Take the material below and extract the lines from the one with "Build this scene" through the one with "scene.camera = camera", word for word, without pictures.

⁂

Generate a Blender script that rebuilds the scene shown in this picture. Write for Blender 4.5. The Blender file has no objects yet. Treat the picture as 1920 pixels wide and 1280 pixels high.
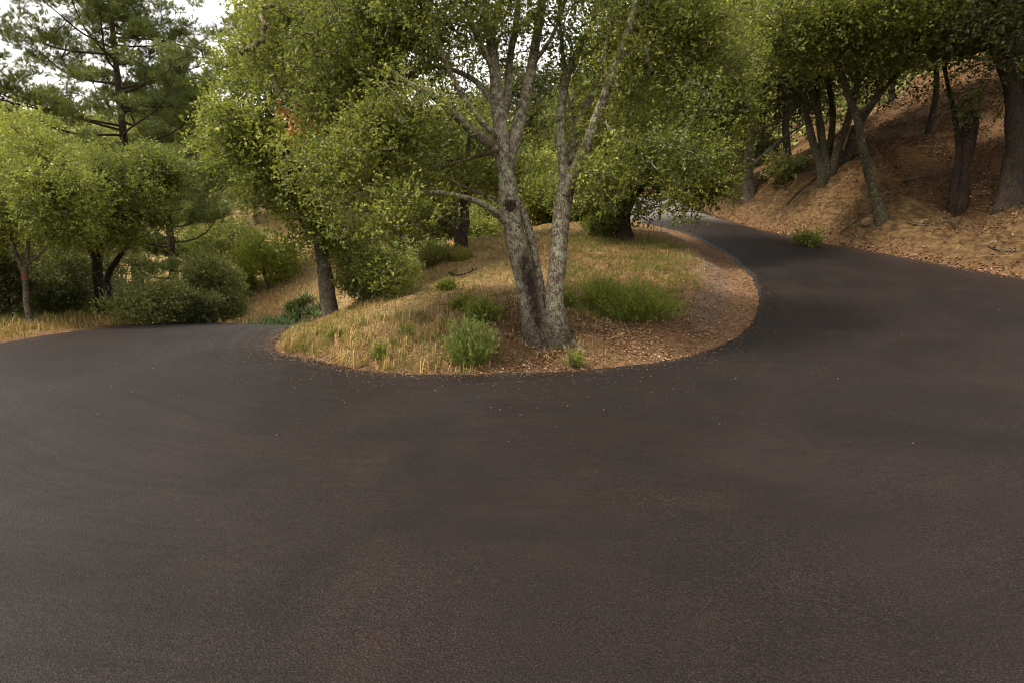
import bpy, math, random
import numpy as np
from mathutils import Vector, Matrix

# ------------------------------------------------------------------ camera, world, sun
SC = bpy.context.scene
COL = SC.collection
R = math.radians
CAM_Z, FPX, PITCH = 1.7, 1280.0, R(10.6)
cam_d = bpy.data.cameras.new('camera')
cam_d.sensor_width = 36.0
cam_d.lens = 36.0 * FPX / 1920.0
cam_d.clip_start, cam_d.clip_end = 0.1, 3000
cam = bpy.data.objects.new('camera', cam_d)
cam.location = (0, 0, CAM_Z)
cam.rotation_euler = (R(90) - PITCH, 0, 0)
COL.objects.link(cam)
SC.camera = cam

SUN_EL, SUN_AZ = R(57), R(-105)          # azimuth clockwise from +Y: light arrives from the left, a little behind
world = bpy.data.worlds.new('World')
SC.world = world
world.use_nodes = True
nt = world.node_tree
nt.nodes.clear()
wo = nt.nodes.new('ShaderNodeOutputWorld')
bgs = nt.nodes.new('ShaderNodeBackground')
sky = nt.nodes.new('ShaderNodeTexSky')
sky.sky_type = 'NISHITA'
sky.sun_disc = False
sky.sun_elevation = SUN_EL
sky.sun_rotation = SUN_AZ
sky.dust_density = 4.0
nt.links.new(sky.outputs[0], bgs.inputs[0])
bgs.inputs[1].default_value = 0.10
bgc = nt.nodes.new('ShaderNodeBackground')            # high even cloud deck over the clear sky
tc = nt.nodes.new('ShaderNodeTexCoord')
cn = nt.nodes.new('ShaderNodeTexNoise')
cn.inputs['Scale'].default_value = 1.6
cn.inputs['Detail'].default_value = 4
cr = nt.nodes.new('ShaderNodeValToRGB')
cr.color_ramp.elements[0].position = 0.3
cr.color_ramp.elements[0].color = (0.90, 0.865, 0.80, 1)
cr.color_ramp.elements[1].position = 0.7
cr.color_ramp.elements[1].color = (1.0, 0.965, 0.90, 1)
nt.links.new(tc.outputs['Generated'], cn.inputs['Vector'])
nt.links.new(cn.outputs[0], cr.inputs[0])
nt.links.new(cr.outputs[0], bgc.inputs[0])
bgc.inputs[1].default_value = 0.85
wmx = nt.nodes.new('ShaderNodeMixShader')
wmx.inputs[0].default_value = 0.85
nt.links.new(bgs.outputs[0], wmx.inputs[1])
nt.links.new(bgc.outputs[0], wmx.inputs[2])
nt.links.new(wmx.outputs[0], wo.inputs[0])

sl = bpy.data.lights.new('sun', 'SUN')
sl.energy = 3.4
sl.angle = R(12)
sl.color = (1.0, 0.91, 0.76)
so = bpy.data.objects.new('sun', sl)
_sd = Vector((math.sin(SUN_AZ) * math.cos(SUN_EL), math.cos(SUN_AZ) * math.cos(SUN_EL), math.sin(SUN_EL)))
so.rotation_euler = _sd.to_track_quat('Z', 'Y').to_euler()
so.location = (0, 0, 40)
COL.objects.link(so)

SC.view_settings.view_transform = 'Standard'
SC.view_settings.look = 'None'
SC.view_settings.exposure = 1.1
SC.view_settings.gamma = 1.0
SC.render.engine = 'CYCLES'
SC.cycles.max_bounces = 6
SC.cycles.diffuse_bounces = 3
SC.cycles.glossy_bounces = 2
SC.cycles.transmission_bounces = 3
SC.cycles.use_denoising = True
SC.cycles.filter_width = 1.1
SC.cycles.caustics_reflective = False

# ------------------------------------------------------------------ numeric helpers
CP, SP = math.cos(PITCH), math.sin(PITCH)


def P(px, py, t):
    """point seen at photo pixel (px, py), t metres along the view axis"""
    u, v = (px - 960) / FPX, (640 - py) / FPX
    return np.array([u * t, (CP + v * SP) * t, CAM_Z + (v * CP - SP) * t])


def smooth(a, b, x):
    x = np.clip((x - a) / (b - a), 0, 1)
    return x * x * (3 - 2 * x)


def _hash(i, j, k, seed):
    h = (i * 73856093) ^ (j * 19349663) ^ (k * 83492791) ^ (seed * 2654435761)
    h &= 0xffffffff
    h = ((h ^ (h >> 15)) * 2246822519) & 0xffffffff
    h = ((h ^ (h >> 13)) * 3266489917) & 0xffffffff
    return ((h ^ (h >> 16)) & 0xffffff) / float(0xffffff)


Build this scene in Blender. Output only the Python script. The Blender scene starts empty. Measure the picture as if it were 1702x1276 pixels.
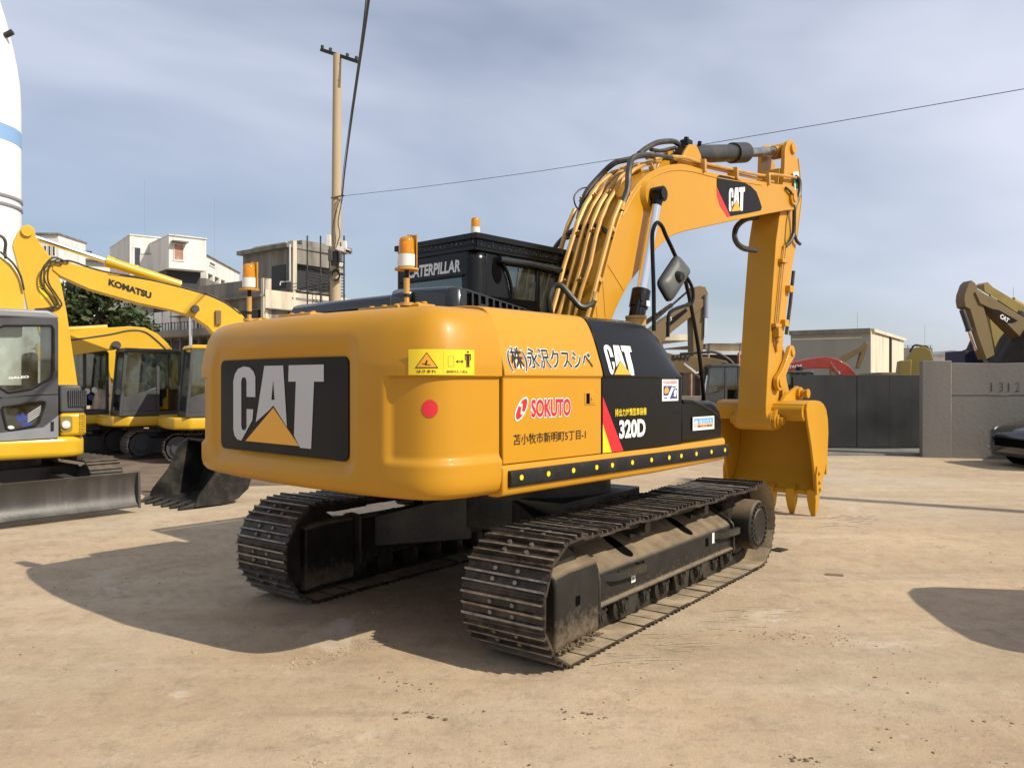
import bpy, bmesh, math, random
from math import radians as rad, sin, cos, pi, sqrt, atan2
from mathutils import Vector, Matrix, noise
import numpy as np

random.seed(7)
scene = bpy.context.scene
COL = scene.collection

# ------------------------------------------------------------------ camera
F_PX, IMG_W, IMG_H, EYE, HORIZON = 1330.0, 1702, 1276, 1.76, 634.0
PITCH = math.atan((HORIZON - IMG_H / 2) / F_PX)
cam_d = bpy.data.cameras.new('camera')
cam_d.sensor_width = 36.0
cam_d.lens = 36.0 * F_PX / IMG_W
cam_d.clip_start, cam_d.clip_end = 0.1, 3000
camera = bpy.data.objects.new('camera', cam_d)
COL.objects.link(camera)
camera.location = (0, 0, EYE)
camera.rotation_euler = (pi / 2 + PITCH, 0, 0)
scene.camera = camera

# ------------------------------------------------------------------ sky and sun
SUN = Vector((2.30, -1.34, 2.20)).normalized()          # towards the sun
world = bpy.data.worlds.new('World'); scene.world = world
world.use_nodes = True
wn, wl = world.node_tree.nodes, world.node_tree.links
wn.clear()
w_out = wn.new('ShaderNodeOutputWorld'); w_bg = wn.new('ShaderNodeBackground')
sky = wn.new('ShaderNodeTexSky'); sky.sky_type = 'NISHITA'; sky.sun_disc = False
sky.sun_elevation = math.asin(SUN.z)
sky.sun_rotation = atan2(SUN.x, SUN.y)
sky.altitude = 0; sky.air_density = 1.0; sky.dust_density = 0.8; sky.ozone_density = 1.5
w_tc = wn.new('ShaderNodeTexCoord')
w_map = wn.new('ShaderNodeMapping'); w_map.inputs['Scale'].default_value = (1.0, 1.0, 3.2); w_map.inputs['Location'].default_value = (3.3, 7.1, 2.8); w_map.inputs['Rotation'].default_value = (0.12, 0.18, 0.5)
w_noise = wn.new('ShaderNodeTexNoise'); w_noise.inputs['Scale'].default_value = 0.8; w_noise.inputs['Detail'].default_value = 5; w_noise.inputs['Roughness'].default_value = 0.52; w_noise.inputs['Distortion'].default_value = 0.4
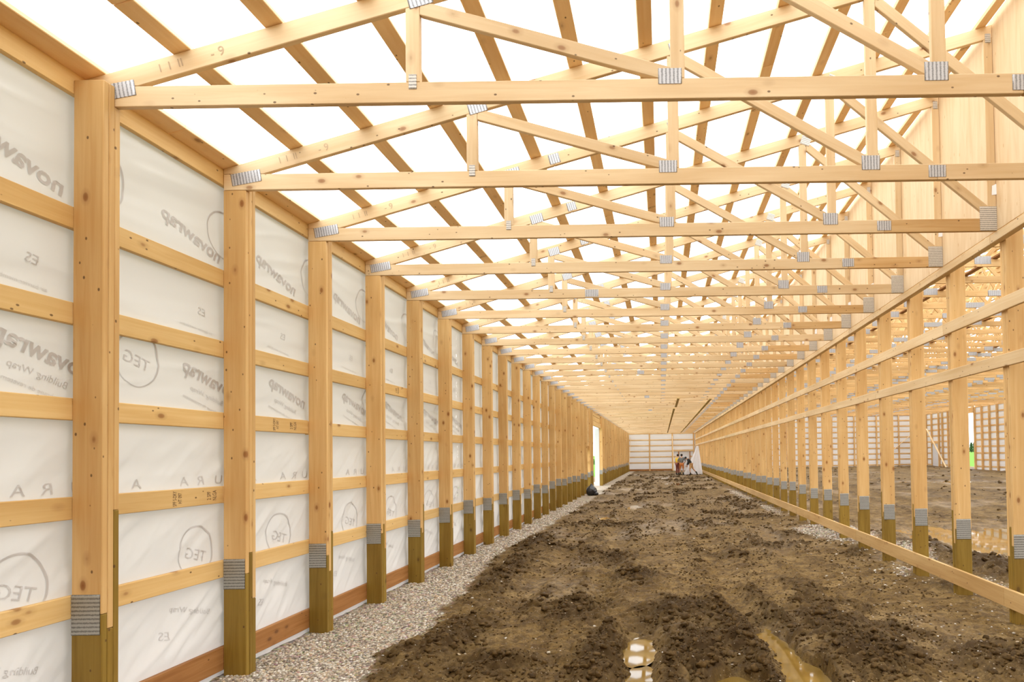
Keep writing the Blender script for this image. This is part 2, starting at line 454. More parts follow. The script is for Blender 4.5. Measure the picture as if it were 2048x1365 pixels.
def ground(X, Y):
    ed = gravel_edge(Y)
    wob = 0.10 * fbm(X * 0.9, Y * 0.7, 2, 21)
    g = 1 - sstep(-0.10, 0.10, X - ed + 0.12 * fbm(X * 6, Y * 6, 3, 9))          # gravel strip by the left wall
    # pale gravel heaps along the right sill
    heap = np.zeros_like(X)
    for (hx, hy, rx, ry, a) in ((3.75, 13.6, .75, 1.5, .10), (3.45, 9.15, .40, .75, .03), (4.2, 11.0, .5, 1.3, .06), (3.2, 26.0, .30, 7.0, .04), (4.1, 8.0, .45, .9, .03), (3.15, 42, .3, 9, .03), (3.3, 19.0, .3, 2.5, .04)):
        heap = np.maximum(heap, np.exp(-(((X - hx) / rx) ** 2 + ((Y - hy) / ry) ** 2) * 1.4) * (a / .1) * 1.0)
    hmask = sstep(0.16, 0.42, heap + 0.18 * fbm(X * 5, Y * 5, 3, 31))
    z = 0.025 * fbm(X * 0.5, Y * 0.4, 3, 1) + 0.010 * fbm(X * 2.2, Y * 2.0, 4, 3)
    z = z + heap * 0.09
    inside = 1 - g
    # ruts that run the length of the corridor, with thrown-up shoulders
    churn = np.zeros_like(X)
    for (xc, w, d, ya, yb, bend, sh) in ((-0.26, .17, .085, 3.5, 7.0, .02, .075), (1.02, .16, .075, 3.5, 8.6, -.10, .085), (-0.70, .16, .045, 6.6, 13.5, -.03, .035),
                                         (0.95, .20, .04, 8.4, 64, .00, .03), (-1.05, .22, .04, 12, 64, .0, .035), (0.2, .2, .03, 14, 64, .0, .03), (-1.75, .16, .03, 4, 20, .0, .03), (2.2, .2, .03, 4, 64, .0, .02), (6.5, .3, .04, 16, 64, .1, .05), (9.5, .4, .04, 14, 64, .1, .05), (13, .4, .05, 20, 64, .2, .05)):
        x0 = xc + bend * (Y - 6) + 0.14 * fbm(Y * 0.55, Y * 0 + xc * 7, 3, 41)
        on = sstep(ya, ya + .6, Y) * (1 - sstep(yb - .8, yb, Y))
        u = np.abs(X - x0) / w
        z = z - d * on * np.exp(-u ** 4)
        brk = sstep(-.25, .35, fbm(X * 1.3 + xc * 3, Y * 0.9, 3, 55))
        shp = np.exp(-((u - 1.75) / .62) ** 2) * on * (0.35 + 0.65 * brk)
        z = z + sh * shp * 0.55
        churn = np.maximum(churn, shp * min(1.0, sh / .07))
    # heaps of churned mud
    for (hx, hy, rx, ry, a) in ((0.18, 6.75, .48, .62, .15), (-0.55, 5.3, .25, .9, .10), (0.30, 5.5, .28, .8, .09), (1.62, 6.2, .34, .75, .13), (1.75, 5.3, .4, .6, .10), (0.68, 5.9, .22, 1.1, .07), (-0.42, 8.9, .35, .6, .06), (-0.85, 10.6, .4, .8, .05), (-1.0, 7.0, .45, .6, .05), (-2.0, 6.0, .3, 1.2, .04), (-2.35, 9.5, .25, 2.0, .05), (-2.55, 12.5, .3, 1.2, .08), (2.9, 5.2, .5, .5, .05), (4.9, 9.2, .5, 1.3, .12), (5.4, 8.2, .9, .7, .10), (4.75, 11.2, .3, .9, .10), (-1.4, 5.2, .5, .35, .05)):
        q = np.exp(-(((X - hx) / rx) ** 2 + ((Y - hy) / ry) ** 2))
        z = z + a * 0.62 * q
        churn = np.maximum(churn, np.clip(q * 1.25 * min(1, a / .09 + .25), 0, 1))
    berm = np.exp(-((X - ed - 0.28) / 0.2) ** 2)
    z = z + 0.035 * berm * (0.5 + 0.5 * fbm(X * 2, Y * 1.5, 2, 61))
    churn = np.maximum(churn, berm * 0.45 * sstep(-.1, .4, fbm(X * 2, Y * 1.6, 3, 67)))
    patch = sstep(0.02, 0.36, fbm(X * 1.1 + 4, Y * 0.75, 4, 71, 0.62))
    churn = np.maximum(churn, 0.66 * patch) * inside * (1 - hmask)
    # clod relief
    w1 = worley(X * 9 + 1.1 * fbm(X * 4, Y * 4, 2, 73), Y * 9 + 1.1 * fbm(X * 4 + 9, Y * 4, 2, 74), 81)
    w2 = worley(X * 21, Y * 21, 83)
    lump = np.clip(0.62 - w1, 0, 1) * 0.05
    turb = 0
    for q, (fr, am) in enumerate(((4.2, .085), (9.0, .060), (19.0, .036), (38.0, .016))):
        turb = turb + am * np.abs(vnoise(X * fr + 1.7 * vnoise(Y * 3, X * 3, 78), Y * fr + 1.7 * vnoise(X * 3, Y * 3, 79), 80 + q))
    z = z + churn * (lump + turb - 0.045) + inside * (1 - churn) * 0.34 * (turb - 0.075)
    z = z + inside * (0.012 * fbm(X * 7, Y * 7, 4, 87) + 0.003 * fbm(X * 30, Y * 30, 2, 89))
    # tyre tread in the curved track
    xt = -0.70 - .03 * (Y - 6) + 0.14 * fbm(Y * 0.55, Y * 0 + -0.70 * 7, 3, 41)
    tr = np.exp(-((X - xt) / .17) ** 4) * sstep(6.6, 7.1, Y) * (1 - sstep(11, 12.5, Y))
    z = z + 0.013 * tr * np.sign(np.sin((Y + 0.55 * np.abs(X - xt)) * 42)) * inside
    tr2 = np.exp(-((X - (.55 + .03 * (Y - 6))) / .2) ** 4) * sstep(7.0, 7.6, Y) * (1 - sstep(9.5, 11, Y))
    z = z + 0.008 * tr2 * np.sign(np.sin((Y - 0.6 * np.abs(X - .55)) * 38)) * inside
    # puddle hollows
    wet = np.zeros_like(X)
    for (px, py, a, b, bend) in PUD:
        r = np.sqrt(((X - px - bend * (Y - py)) / a) ** 2 + ((Y - py) / b) ** 2) + 0.60 * fbm(X * 2.4 / min(1, a * 3) , Y * 1.5 / min(1, a * 3), 3, 91)
        q = 1 - sstep(0.62, 1.12, r)
        z = z * (1 - q) + (WATER_Z - 0.06) * q
        churn = churn * (1 - q)
        wet = np.maximum(wet, 1 - sstep(0.7, 1.5, r))
    wet = np.clip(np.maximum(wet, 0.75 * sstep(0.0, 0.45, fbm(X * 0.8, Y * 0.5, 3, 95)) * (1 - churn)), 0, 1)
    # lawn side beyond the door opening and the far hall: rise toward the walls
    z = z + 0.16 * sstep(50, 64, Y) * sstep(4.5, 8, X)
    z = z * (1 - g) + g * (0.010 * fbm(X * 3, Y * 3, 2, 97) + 0.012)
    grav = np.clip(np.maximum(g, hmask * 0.9), 0, 1)
    return z, grav, churn, wet

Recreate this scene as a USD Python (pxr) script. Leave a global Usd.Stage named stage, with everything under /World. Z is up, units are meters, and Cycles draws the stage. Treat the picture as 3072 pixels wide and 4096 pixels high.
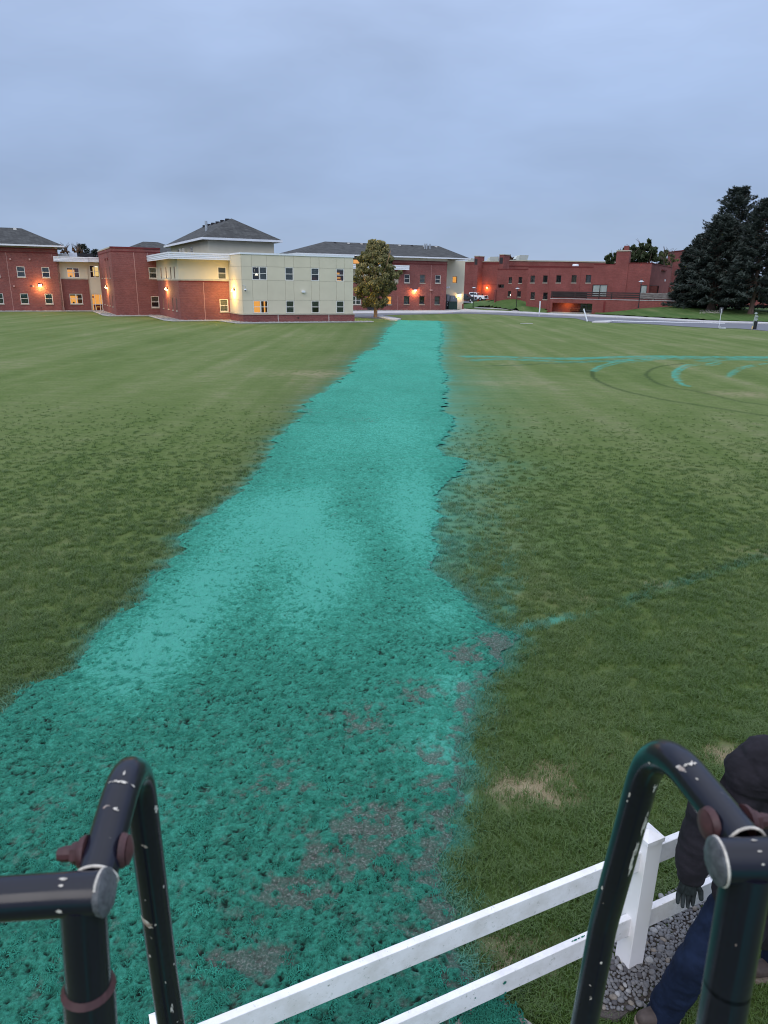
import math, random
import numpy as np, trimesh, manifold3d as m3, usdkit, meshkit
from pxr import Usd, UsdGeom, UsdLux, UsdShade, Gf, Sdf, Vt
from shapely.geometry import Polygon, box as sbox
from scipy.spatial import cKDTree

# ------------------------------------------------------------------ camera, sky, sun, exposure
stage = Usd.Stage.CreateInMemory()
UsdGeom.SetStageUpAxis(stage, UsdGeom.Tokens.z)
UsdGeom.SetStageMetersPerUnit(stage, 1.0)
UsdGeom.Xform.Define(stage, '/World')
UsdGeom.Scope.Define(stage, '/World/Looks')
RNG = np.random.default_rng(7)

EYE = np.array([0.0, 0.0, 4.0])                 # standing on a truck's platform
FOC, PITCH, ROLL = 2840.0, math.radians(17.71), math.radians(0.85)
FW = np.array([0, math.cos(PITCH), -math.sin(PITCH)])
_up = np.array([0, math.sin(PITCH), math.cos(PITCH)])
_rt = np.array([1.0, 0, 0])
RT = math.cos(ROLL) * _rt + math.sin(ROLL) * _up
UP = -math.sin(ROLL) * _rt + math.cos(ROLL) * _up

EXPOSURE = 0.25
cam = UsdGeom.Camera.Define(stage, '/World/camera')
cam.AddTransformOp().Set(Gf.Matrix4d(*RT, 0, *UP, 0, *(-FW), 0, *EYE, 1))
cam.CreateFocalLengthAttr(6.86)
cam.CreateHorizontalApertureAttr(6.86 * 3072 / FOC)
cam.CreateVerticalApertureAttr(6.86 * 4096 / FOC)
cam.CreateClippingRangeAttr(Gf.Vec2f(0.05, 3000))
cam.CreateFStopAttr(2.4)
cam.CreateFocusDistanceAttr(7.0)
cam.CreateExposureAttr(EXPOSURE)

SUN_EL, SUN_ROT = math.radians(38), math.radians(-150)
dome = UsdLux.DomeLight.Define(stage, '/World/sky')
dome.GetPrim().SetCustomDataByKey('kind', 'structure')
SKY = usdkit.material(stage, '/World/Looks/sky', {
    'sky': ('sky_texture', {'sky_type': 'single_scattering', 'sun_disc': False, 'sun_elevation': SUN_EL, 'sun_rotation': SUN_ROT, 'air_density': 1.0, 'aerosol_density': 1.5, 'ozone_density': 2.0}),
    'tc': ('texture_coordinate', {}),
    'sep': ('separate_xyz', {}),
    'zc': ('clamp', {'min': 0.0, 'max': 1.0}),
    'grad': ('rgb_ramp', {'ramp': [(0.0, (3.45, 4.35, 6.05)), (0.05, (3.1, 4.05, 5.85)), (0.12, (2.9, 3.85, 5.8)), (0.22, (3.3, 4.35, 6.5)), (0.34, (4.15, 5.3, 7.75)), (0.6, (8.4, 9.6, 12.6)), (1.0, (12.6, 13.8, 16.2))]}),
    'flat': ('mapping', {'scale': (1.0, 1.0, 3.2), 'rotation': (0.0, 0.0, 0.4)}),
    'n1': ('noise_texture', {'scale': 2.1, 'detail': 5.0, 'roughness': 0.5, 'distortion': 0.3}),
    'r1': ('map_range', {'from_min': 0.33, 'from_max': 0.67, 'to_min': 0.90, 'to_max': 1.09}),
    'n2': ('noise_texture', {'scale': 6.5, 'detail': 4.0, 'roughness': 0.55}),
    'r2': ('map_range', {'from_min': 0.3, 'from_max': 0.7, 'to_min': 0.965, 'to_max': 1.035}),
    'm': ('math', {'math_type': 'multiply'}),
    'sc': ('combine_xyz', {}),
    'cl': ('mix_color', {'blend_type': 'multiply', 'fac': 1.0, 'use_clamp': False}),
    'mix': ('mix_color', {'fac': 0.93, 'use_clamp': False}),
    'bg': ('background_shader', {'strength': 0.1})},
    [('tc.generated', 'sep.vector'), ('sep.z', 'zc.value'), ('zc.result', 'grad.fac'), ('tc.generated', 'flat.vector'), ('flat.vector', 'n1.vector'), ('flat.vector', 'n2.vector'),
     ('n1.fac', 'r1.value'), ('n2.fac', 'r2.value'), ('r1.result', 'm.value1'), ('r2.result', 'm.value2'), ('m.value', 'sc.x'), ('m.value', 'sc.y'), ('m.value', 'sc.z'),
     ('grad.color', 'cl.a'), ('sc.vector', 'cl.b'), ('sky.color', 'mix.a'), ('cl.result', 'mix.b'), ('mix.result', 'bg.color')], surface='bg.background')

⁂

**Expected output**
Build this scene in Blender. Output only the Python script. The Blender scene starts empty. Measure the picture as if it were 1702x1276 pixels.
import bpy, bmesh, math, random
from math import radians as rad, sin, cos, pi, sqrt, atan2
from mathutils import Vector, Matrix, noise
import numpy as np

random.seed(7)
scene = bpy.context.scene
COL = scene.collection

# ------------------------------------------------------------------ camera
F_PX, IMG_W, IMG_H, EYE, HORIZON = 1330.0, 1702, 1276, 1.76, 634.0
PITCH = math.atan((HORIZON - IMG_H / 2) / F_PX)
cam_d = bpy.data.cameras.new('camera')
cam_d.sensor_width = 36.0
cam_d.lens = 36.0 * F_PX / IMG_W
cam_d.clip_start, cam_d.clip_end = 0.1, 3000
camera = bpy.data.objects.new('camera', cam_d)
COL.objects.link(camera)
camera.location = (0, 0, EYE)
camera.rotation_euler = (pi / 2 + PITCH, 0, 0)
scene.camera = camera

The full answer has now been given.